Goldsboro Books announced the longlist for the 2025 Glass Bell Award, celebrating the very best storytelling across all genres of contemporary fiction. Now in its ninth year, the Glass Bell Award "continues to champion compelling narratives, vivid settings, and unforgettable characters, regardless of where they sit on the shelf." The longlist contains a few crime fiction-related titles such as Hunted by Abir Mukherjee, The Kellerby Code by Jonny Sweet, All the Colours of the Dark by Chris Whitaker, and The List of Suspicious Things, by Jennie Godfrey. A shortlist is expected later this summer, with the winner to be announced in September. (HT to The Rap Sheet)
The MOTIVE Crime & Mystery Festival returns to the University of Toronto this Friday, June 27, through Sunday, June 29. Special guests include Gregg Hurwitz (the Orphan X series, Lisa Unger (Close Your Eyes and Count to Ten), Uzma Jalaluddin (Detective Aunty), Jonathan Whitelaw (The Garden Club Murders), and Linwood Barclay (Whistle). There will also be other talks and panels, including some on the craft of writing crime fiction and also forensic science; Toronto Crime Tours; and an immersive murder mystery featuring live music and a full bar.
The Toledo, Ohio Public Library, which hosts the Jennifer Fisher Nancy Drew Collection, posted videos from the April 2025 Nancy Drew 95th Anniversary Convention, including such presentations as "Collecting Nancy Drew" and a talk by Stacia Deutsch, who has written under the Nancy Drew pseudonym Carolyn Keene. (HT to The Bunburyist)
It seems that almost week, there's a news story making the headlines of a woman who's gone missing and the huge manhunt to find her. What those headlines don't reveal is that those individuals are almost always white. Yet, according to the FBI, in 2020, 40% of all women and girls reported missing were people of color (Black, Hispanic, and Indigenous), despite making up just 19% of the population. This week, Via Bantam profiled six novels for CrimeReads that draw attention to the ongoing epidemic of missing women of color.
If you're a fan of MC Beaton, Hachette is offering a summer sweepstakes where you can enter for a chance to win a bundle of the first three Hamish Macbeth books plus a tote bag. There will be three prize winners in all.
On the Mystery Fanfare blog, Janet Rudolph posted a list of summer crime fiction that exudes the heat and accompanying crime of summertime (omitting most Fourth of July and Labor Day Mysteries from this list because she'll update those specific lists later thiis summer).
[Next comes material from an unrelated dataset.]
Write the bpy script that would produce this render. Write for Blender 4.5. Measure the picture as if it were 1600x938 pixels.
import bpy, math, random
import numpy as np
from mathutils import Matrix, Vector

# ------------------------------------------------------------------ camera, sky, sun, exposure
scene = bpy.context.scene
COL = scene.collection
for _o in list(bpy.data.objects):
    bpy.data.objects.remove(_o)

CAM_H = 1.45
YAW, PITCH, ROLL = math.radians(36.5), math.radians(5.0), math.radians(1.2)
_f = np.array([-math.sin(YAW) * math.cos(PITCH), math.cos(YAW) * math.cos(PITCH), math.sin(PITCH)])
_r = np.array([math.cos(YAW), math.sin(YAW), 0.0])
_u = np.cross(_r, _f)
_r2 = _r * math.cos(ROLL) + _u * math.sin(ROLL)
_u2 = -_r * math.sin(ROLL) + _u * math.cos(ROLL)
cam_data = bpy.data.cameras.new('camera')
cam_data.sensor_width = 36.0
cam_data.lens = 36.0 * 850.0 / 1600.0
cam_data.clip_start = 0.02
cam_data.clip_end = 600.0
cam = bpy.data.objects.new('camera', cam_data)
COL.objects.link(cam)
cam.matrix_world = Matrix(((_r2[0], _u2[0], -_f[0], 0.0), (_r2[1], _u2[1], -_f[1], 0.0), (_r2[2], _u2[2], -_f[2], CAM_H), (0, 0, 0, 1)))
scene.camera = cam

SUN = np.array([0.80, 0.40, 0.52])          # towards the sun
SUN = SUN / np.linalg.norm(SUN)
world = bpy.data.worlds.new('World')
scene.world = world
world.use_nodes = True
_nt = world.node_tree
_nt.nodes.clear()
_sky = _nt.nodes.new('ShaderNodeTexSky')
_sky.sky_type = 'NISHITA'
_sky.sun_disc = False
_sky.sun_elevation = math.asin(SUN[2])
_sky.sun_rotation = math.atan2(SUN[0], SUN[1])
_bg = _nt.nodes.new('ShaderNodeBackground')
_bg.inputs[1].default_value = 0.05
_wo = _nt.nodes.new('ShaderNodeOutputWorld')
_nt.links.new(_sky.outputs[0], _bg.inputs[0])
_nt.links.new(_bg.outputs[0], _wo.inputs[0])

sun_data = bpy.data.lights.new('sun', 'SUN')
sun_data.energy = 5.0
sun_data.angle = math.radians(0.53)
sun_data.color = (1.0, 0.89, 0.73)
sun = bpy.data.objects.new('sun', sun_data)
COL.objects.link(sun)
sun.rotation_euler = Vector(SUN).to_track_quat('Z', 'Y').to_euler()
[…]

This week's crime poem up at the 5-2 is "Trump Rehires Fired Federal Workers: The Voice of Truth" by Robert Cooperman.
In the Q&A roundup, Karin Slaughter (of the Will Trent series) spoke with The Express about the real life murders that helped inspire her thrilling new crime novel, We Are All Guilty Here; also in The Express, Mark Billingham revealed the George Floyd moment that forced him to reassess his approach to the cops in his new book... and the twist that will astonish readers; in an interview with People Magazine, Laura Lippman and Megan Abbott discussed their documentary obsessions, writing about money in crime fiction, and how much of their characters come from real life; and Writers Who Kill chatted with Molly MacRae about There’ll Be Shell To Pay, the second book in MacRae’s Haunted Shell Shop mystery series.